The audience is treated to the spectacle of decomposing corpses being unearthed, and fresher ones being dissected in an autopsy room. There are still photographs of murder victims that leave nothing to the imagination—and there are plenty of things in The Killing of America that are even more obscene.

Although the film found an audience in Japan, The Killing of America was, according to Renan, something of an embarrassment to those involved with its making. “Most of us who worked on it didn’t advertise that we worked on it, because people didn’t like it,” he says. “There was such a reaction against it.” But to Maslin’s (and others’) contention that the film glamorized its murderers by giving notable killers like Sirhan Sirhan a platform, Renan disagrees, citing the experience he had as president for three years of a Zen meditation center. From that, he said, he learned “you just have to feel compassion for everybody—you just do. I do, anyway. For me, it was a journey into the depths to try to get some understanding.” 

No wonder then that, underneath the paranoia and shock that reverberate through The Killing of America, there’s also curiosity, even sadness, about the unspoken connection between Americans’ thirst for violence and the easy availability of powerful weapons. “[Violence] is a discussion which is part of the American character—that’s how deep it is,” Renan says. “We have done terrible things in building this country, and then we paper over it. We don’t think about it. We don’t think about the violence that we ourselves experience and grow up in. We don’t think about the fact that at least one in every four women is raped. It’s just astounding what we don’t think about.”

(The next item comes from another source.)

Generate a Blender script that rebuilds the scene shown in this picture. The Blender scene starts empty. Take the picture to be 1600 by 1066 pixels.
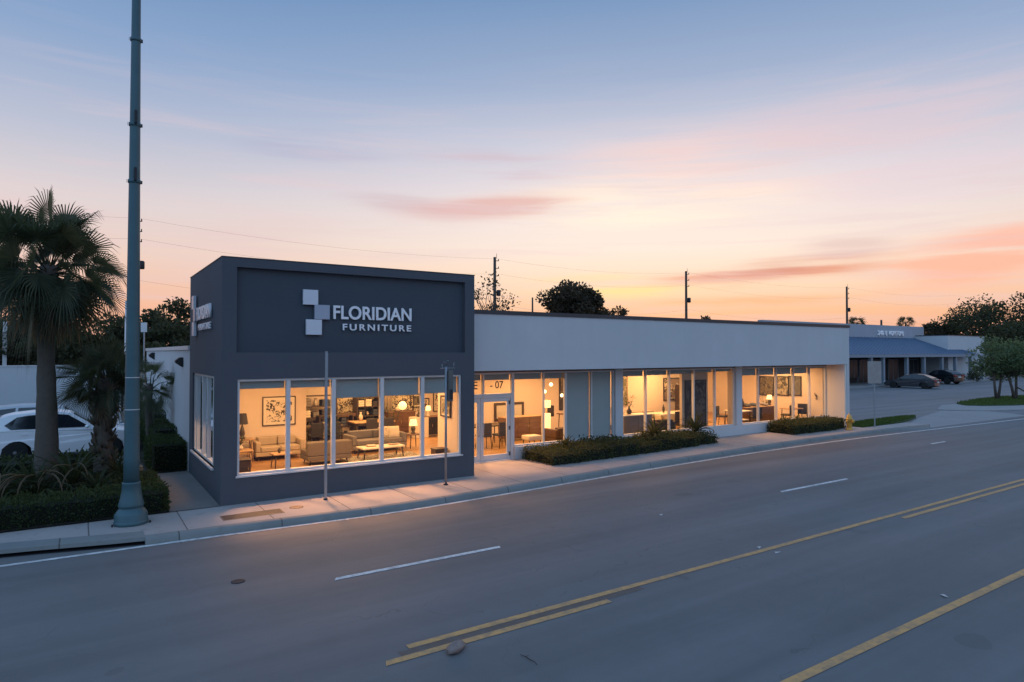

Renan put the Killing of America experience behind him, eventually losing his only VHS copy of the movie, but the film itself didn’t vanish. Beyond its success in Japan, which Renan bases partly on that audience’s attraction to the movie’s gruesome spectacle, the documentary also began to develop a following in Australia—a country, it’s worth pointing out, that banned semiautomatic weapons in 1996, all but ending gun murders in that land. When Renan flew from Portland to Los Angeles to be interviewed for Electric Boogaloo, the 2014 documentary about Cannon Films, he discovered from the Australian crew that “It turns out that [The Killing of America] is this huge sleeper in Australia. Every college kid has seen it. Most dorm rooms have a copy.”

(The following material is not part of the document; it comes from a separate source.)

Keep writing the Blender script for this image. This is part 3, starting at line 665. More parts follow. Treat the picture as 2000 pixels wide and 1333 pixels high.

Now with its release on DVD and Blu-ray, a 35-year-old movie no longer seems dated or forgotten. From its footage of then-President Lyndon Johnson making an appeal for sensible gun legislation to the scenes of shattered onlookers reacting to mass shootings or tense hostage situations, The Killing of America feels like it could have been made yesterday—it’s only the names and the massacres that have changed.

Renan himself hadn’t seen the movie for years until he attended a recent screening. He was amazed how well The Killing of America held up. And he still believes the movie’s value is in its asking of questions and its insistence that we take a hard look at how we’ve come to accept violence in our culture. What once was disdained as a cheap exploitation film now feels terribly prescient, and startlingly vital and urgent. “Naiveté is a very poor strategy for survival,” Renan says about his film. “It’s better to know what things really are.”